Gus Carter Gus Carter

Scattering my father’s ashes in Santiago de Compostela

issue 14 October 2023

We are in the holy city of Santiago de Compostela to scatter our father’s ashes. He and my youngest sister had planned to walk the Camino, which finishes here at the resting place of Saint James, to mark the start of her adulthood and the beginning of his retirement. Instead, my two sisters have been walking the ancient pilgrims’ route for the past few weeks. I’ve flown into the city to meet them at the end. Most of Dad’s ashes went into a smart Regency tea caddy. The funeral directors had offered us a standard-issue urn but we decided he’d prefer something jolly and Georgian.

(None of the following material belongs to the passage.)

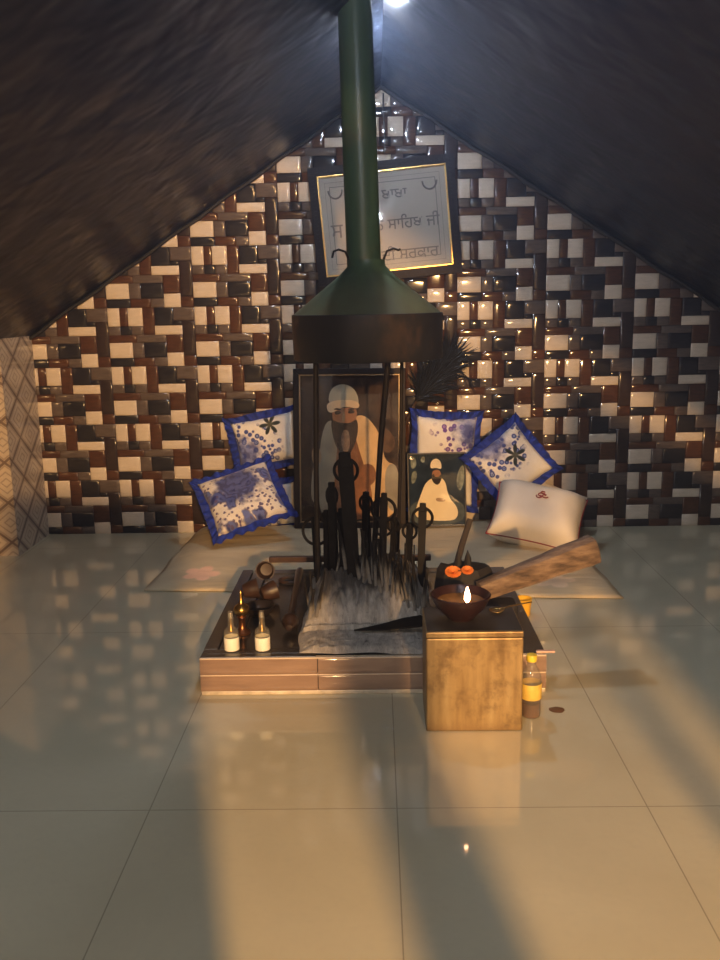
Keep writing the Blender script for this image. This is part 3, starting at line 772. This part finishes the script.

The lacquered box didn’t quite hold all of his remains so the youngest put the rest in a Tupperware tub and brought him here to Spain. She took a relaxed approach to paperwork and I worried that his ashes might end up in a drug-testing laboratory.

People here seem to cry quite openly. In the square beneath the cathedral, a man of about 60 sits on the paving stones, leaning back on his palms and gasping between tears. We watch a father at the end of his pilgrimage surprised by the arrival of his daughter, his shoulders breaking into shudders of joy. I feel a little silly in trainers, surrounded by pilgrims in walking boots. My sisters have bumped into friends they’ve met along the route, sharing stories of lost rucksacks and hostels filled with mad Germans. They went straight into the cathedral when they arrived, while I waited outside. It didn’t feel right to go in. I’m here because our father isn’t, at the end of a journey I haven’t taken.

It’s said that the headless body of Saint James was brought here from the Holy Land on a rudderless boat, his disciples avoiding dragons and the creatures of hell along the way.